September 28 was “International Right to Know Day”, a prescient day for Hong Kong in light of recent curbs on press freedoms. It was an occasion to raise awareness around our citizens’ right to information, and to consider how calls to extend a so-called “right to be forgotten” to Hong Kong could jeopardize the principle of freedom of expression that is enshrined in our Basic Law, and which has become a hallmark of our city.

To mark this day, the Journalism and Media Studies Centre at the University of Hong Kong published its 2014 Hong Kong Transparency Report. The report was conceived to inform Internet users about how their personal data is being accessed and handled by government. It also outlines the requests made by government to internet service providers (ISPs) to remove content online. These are important indicators of the free flow of information online, and in turn, the extent to which our right to freely express ourselves is being preserved.

In 2013, five government departments made a total of 5,511 requests to ISPs for a range of user information including contact details and IP addresses. Among these, 70% of requests were granted. Another 1,956 requests were made to ISPs to take down articles, web pages and hyperlinks. It might be surprising to learn that nearly 100% of these content removal requests were granted.

These numbers are far from comprehensive as several government offices have so far refused to disclose this information, citing legal or operational restrictions. What emerges is a distinct lack of transparency around the government’s request making process. Not only has the government chosen to keep its procedures for submitting information requests shrouded in secrecy, its departments are also not subject to independent oversight in this regard.

Government should act responsibly by way of taking the initiative to inform Hong Kong’s citizens about what it is doing with their private data, and introduce a monitoring mechanism to ensure that information and content takedown requests are in fact appropriate and necessary. Disclosing its data and content removal requests proactively and on a regular basis — not just when called upon by a legislator — would also improve government’s efficiency and effectiveness, by reducing the number of public queries in this area.
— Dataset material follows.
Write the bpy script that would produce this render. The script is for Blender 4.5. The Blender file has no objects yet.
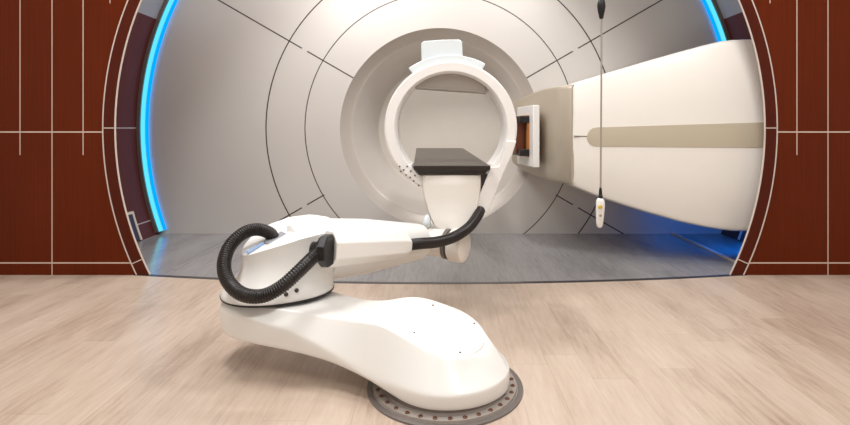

We have long prided and differentiated ourselves in the region on the principles of freedom of speech, press and expression that have been upheld in Hong Kong. Citizens can access information, while journalists are able to do their due diligence and research for their investigative reports. The free flow of information has also, without a doubt, been one of Hong Kong’s greatest drawcards for businesses setting up shop in this part of the world.

It’s in this context that the Hong Kong Privacy Commissioner’s recent calls to limit our right to know are worrisome. Earlier this year, the European Court of Justice held that anyone living in Europe has the right to ask search engines to remove links to web pages that contain information about them that is considered to be “inadequate, irrelevant or no longer relevant”, even if that information is accurate. Notwithstanding the unresolved debate that has ensued as a result of this newly minted “right to be forgotten” in Europe, pitting one person’s right to privacy against another person’s right to information and right to know, our privacy commissioner has not been discouraged from proposing it be extended to Asia.
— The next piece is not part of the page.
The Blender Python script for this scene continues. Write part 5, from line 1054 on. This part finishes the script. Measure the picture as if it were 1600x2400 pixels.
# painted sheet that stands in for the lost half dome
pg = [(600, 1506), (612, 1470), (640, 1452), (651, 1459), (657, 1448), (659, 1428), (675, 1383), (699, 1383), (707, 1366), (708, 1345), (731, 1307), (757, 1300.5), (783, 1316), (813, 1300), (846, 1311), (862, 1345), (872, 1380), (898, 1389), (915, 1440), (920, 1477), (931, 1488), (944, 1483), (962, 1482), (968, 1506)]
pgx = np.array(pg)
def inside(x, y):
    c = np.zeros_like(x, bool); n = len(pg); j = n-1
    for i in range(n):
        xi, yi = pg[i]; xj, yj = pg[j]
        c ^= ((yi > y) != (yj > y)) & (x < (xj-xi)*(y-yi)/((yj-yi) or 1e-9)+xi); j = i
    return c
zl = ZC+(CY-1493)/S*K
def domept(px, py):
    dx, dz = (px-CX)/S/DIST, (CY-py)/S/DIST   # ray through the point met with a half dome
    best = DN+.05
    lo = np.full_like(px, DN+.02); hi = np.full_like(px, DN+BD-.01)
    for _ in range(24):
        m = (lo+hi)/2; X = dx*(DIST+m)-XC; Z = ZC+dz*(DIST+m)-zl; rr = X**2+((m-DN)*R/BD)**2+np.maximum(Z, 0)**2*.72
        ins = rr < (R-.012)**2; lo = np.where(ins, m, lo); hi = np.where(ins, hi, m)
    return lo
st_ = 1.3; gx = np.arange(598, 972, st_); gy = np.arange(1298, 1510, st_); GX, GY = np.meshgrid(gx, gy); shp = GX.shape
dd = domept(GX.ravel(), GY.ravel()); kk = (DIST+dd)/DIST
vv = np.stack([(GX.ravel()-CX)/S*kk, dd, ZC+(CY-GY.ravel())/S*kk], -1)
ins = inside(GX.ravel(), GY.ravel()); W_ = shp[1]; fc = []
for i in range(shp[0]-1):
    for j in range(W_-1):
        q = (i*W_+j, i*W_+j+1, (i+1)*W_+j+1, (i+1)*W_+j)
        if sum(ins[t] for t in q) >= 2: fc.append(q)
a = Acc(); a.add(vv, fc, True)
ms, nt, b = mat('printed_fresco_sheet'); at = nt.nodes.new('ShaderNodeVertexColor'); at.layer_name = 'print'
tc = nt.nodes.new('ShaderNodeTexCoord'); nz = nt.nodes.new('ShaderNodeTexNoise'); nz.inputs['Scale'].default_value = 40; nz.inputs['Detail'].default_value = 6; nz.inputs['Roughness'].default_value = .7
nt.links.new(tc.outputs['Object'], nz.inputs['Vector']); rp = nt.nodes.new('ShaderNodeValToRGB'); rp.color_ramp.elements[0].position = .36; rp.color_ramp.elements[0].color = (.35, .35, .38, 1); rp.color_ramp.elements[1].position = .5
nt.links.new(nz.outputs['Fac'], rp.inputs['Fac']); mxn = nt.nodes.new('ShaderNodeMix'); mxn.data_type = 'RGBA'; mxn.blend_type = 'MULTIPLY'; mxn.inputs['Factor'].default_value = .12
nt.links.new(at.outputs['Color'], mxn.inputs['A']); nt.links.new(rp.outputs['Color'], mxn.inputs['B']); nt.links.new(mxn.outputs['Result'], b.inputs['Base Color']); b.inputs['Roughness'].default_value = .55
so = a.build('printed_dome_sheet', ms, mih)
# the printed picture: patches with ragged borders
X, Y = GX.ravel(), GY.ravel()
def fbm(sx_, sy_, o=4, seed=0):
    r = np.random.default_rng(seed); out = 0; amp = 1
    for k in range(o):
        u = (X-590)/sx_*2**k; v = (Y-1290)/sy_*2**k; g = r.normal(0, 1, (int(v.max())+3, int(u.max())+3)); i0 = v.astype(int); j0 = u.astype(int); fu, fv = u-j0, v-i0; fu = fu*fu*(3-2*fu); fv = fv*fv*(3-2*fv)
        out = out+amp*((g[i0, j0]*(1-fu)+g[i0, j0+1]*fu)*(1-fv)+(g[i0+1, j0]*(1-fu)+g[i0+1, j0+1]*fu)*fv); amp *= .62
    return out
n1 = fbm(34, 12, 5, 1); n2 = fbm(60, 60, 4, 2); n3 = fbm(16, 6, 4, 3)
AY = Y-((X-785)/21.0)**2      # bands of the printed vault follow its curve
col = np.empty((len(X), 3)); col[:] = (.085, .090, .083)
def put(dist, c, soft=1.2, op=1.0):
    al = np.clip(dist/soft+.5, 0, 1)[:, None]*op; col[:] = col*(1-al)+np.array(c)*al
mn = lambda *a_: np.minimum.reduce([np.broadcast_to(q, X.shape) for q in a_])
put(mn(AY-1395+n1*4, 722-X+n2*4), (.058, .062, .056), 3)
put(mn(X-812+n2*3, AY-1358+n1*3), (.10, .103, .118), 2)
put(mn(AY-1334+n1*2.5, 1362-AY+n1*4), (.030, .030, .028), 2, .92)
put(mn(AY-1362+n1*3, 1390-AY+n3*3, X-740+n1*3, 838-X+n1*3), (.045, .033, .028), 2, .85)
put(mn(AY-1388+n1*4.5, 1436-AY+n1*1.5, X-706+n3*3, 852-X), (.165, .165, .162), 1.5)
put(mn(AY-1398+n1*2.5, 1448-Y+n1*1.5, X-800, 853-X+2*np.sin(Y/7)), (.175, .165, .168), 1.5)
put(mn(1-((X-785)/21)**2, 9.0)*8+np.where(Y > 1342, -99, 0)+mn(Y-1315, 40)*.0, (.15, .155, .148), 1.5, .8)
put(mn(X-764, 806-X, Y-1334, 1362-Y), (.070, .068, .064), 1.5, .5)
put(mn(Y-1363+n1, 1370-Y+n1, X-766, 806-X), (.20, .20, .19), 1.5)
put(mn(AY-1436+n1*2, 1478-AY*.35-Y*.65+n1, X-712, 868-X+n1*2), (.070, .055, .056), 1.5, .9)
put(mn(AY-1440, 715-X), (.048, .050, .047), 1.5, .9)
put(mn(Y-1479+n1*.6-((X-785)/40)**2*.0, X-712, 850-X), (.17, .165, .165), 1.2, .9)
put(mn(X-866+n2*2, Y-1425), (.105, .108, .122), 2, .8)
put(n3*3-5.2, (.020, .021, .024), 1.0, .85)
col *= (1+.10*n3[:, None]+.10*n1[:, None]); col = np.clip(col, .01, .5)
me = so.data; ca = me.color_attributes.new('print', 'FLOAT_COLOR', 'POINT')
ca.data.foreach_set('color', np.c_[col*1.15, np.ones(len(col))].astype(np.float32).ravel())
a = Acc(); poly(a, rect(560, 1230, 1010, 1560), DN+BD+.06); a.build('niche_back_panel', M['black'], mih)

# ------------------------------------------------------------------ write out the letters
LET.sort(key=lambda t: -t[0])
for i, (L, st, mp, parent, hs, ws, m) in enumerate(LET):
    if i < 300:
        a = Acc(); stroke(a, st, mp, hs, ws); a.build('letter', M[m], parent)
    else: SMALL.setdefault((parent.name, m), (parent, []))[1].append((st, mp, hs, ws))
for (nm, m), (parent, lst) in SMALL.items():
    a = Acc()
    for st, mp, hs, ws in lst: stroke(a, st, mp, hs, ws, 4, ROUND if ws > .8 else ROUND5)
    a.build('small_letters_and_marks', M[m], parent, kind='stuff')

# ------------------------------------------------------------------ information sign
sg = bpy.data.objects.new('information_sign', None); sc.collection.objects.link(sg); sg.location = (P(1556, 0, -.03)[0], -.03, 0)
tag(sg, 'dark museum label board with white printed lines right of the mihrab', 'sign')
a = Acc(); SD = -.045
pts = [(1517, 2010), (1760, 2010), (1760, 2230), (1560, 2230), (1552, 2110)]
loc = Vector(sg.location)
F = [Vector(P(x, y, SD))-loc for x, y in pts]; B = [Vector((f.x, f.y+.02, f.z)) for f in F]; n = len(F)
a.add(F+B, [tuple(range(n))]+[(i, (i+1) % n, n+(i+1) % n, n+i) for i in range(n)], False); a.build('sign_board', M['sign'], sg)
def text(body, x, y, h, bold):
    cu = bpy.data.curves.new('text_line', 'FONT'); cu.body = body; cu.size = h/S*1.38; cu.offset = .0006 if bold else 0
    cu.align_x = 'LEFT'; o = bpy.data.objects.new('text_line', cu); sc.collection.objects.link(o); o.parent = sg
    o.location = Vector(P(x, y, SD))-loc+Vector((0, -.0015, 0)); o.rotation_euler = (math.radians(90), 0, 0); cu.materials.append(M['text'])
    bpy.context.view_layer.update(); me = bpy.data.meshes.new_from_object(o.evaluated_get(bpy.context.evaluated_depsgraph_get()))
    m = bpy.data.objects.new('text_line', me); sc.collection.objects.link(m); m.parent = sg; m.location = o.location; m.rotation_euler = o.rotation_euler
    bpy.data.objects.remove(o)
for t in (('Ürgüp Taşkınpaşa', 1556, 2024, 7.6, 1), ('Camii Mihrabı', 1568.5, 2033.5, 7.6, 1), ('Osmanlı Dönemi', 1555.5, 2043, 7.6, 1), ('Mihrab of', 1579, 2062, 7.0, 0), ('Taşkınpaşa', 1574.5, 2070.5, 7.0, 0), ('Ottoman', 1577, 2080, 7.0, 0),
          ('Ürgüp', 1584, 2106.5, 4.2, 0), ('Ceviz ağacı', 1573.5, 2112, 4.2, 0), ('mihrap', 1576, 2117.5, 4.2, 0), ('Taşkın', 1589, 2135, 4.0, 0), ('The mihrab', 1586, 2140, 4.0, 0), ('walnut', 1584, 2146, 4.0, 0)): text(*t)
There are instances where it’s difficult not to sympathize with requests to be “forgotten”, to remove information from the Internet to protect an individual’s privacy. For example, a request by the parents of a girl who was decapacitated in a horrific car crash, photos of whom were leaked and spread like wildfire across the internet. But a balance between protecting an individual’s right to privacy and the public’s right to information must be found.

What would a “right to be forgotten” mean for Hong Kong? One thing is for sure, Hong Kong’s citizens would be worse off as they would be forced to make decisions based on partial or censored information. Just consider how we individually look to the Internet for information to help answer important questions — ranging from healthcare to food safety, education to transportation information.

The government’s unbridled actions to seek information about Internet users and remove content from the web, together with murmurs of importing a right to be forgotten to Hong Kong are both alarming and disconcerting.  Without clear court orders or legal guidelines, these actions demonstrate a dangerous trend of government sacrificing citizens’ right to information and right to know while exercising unauthorised online surveillance and censorship.

Hong Kong Internet users have the right to know how their data is being accessed and handled by other parties, and the government has an obligation to respect users’ privacy and regularly disclose its data and removal requests made to online service providers.  Equally important are citizens’ fundamental right to access uncensored information online. After all, openness and transparency are what enable us to share, learn and improve. The city’s policy and law makers, including the Privacy Commissioner, must ensure these basic principles continue to be upheld in Hong Kong.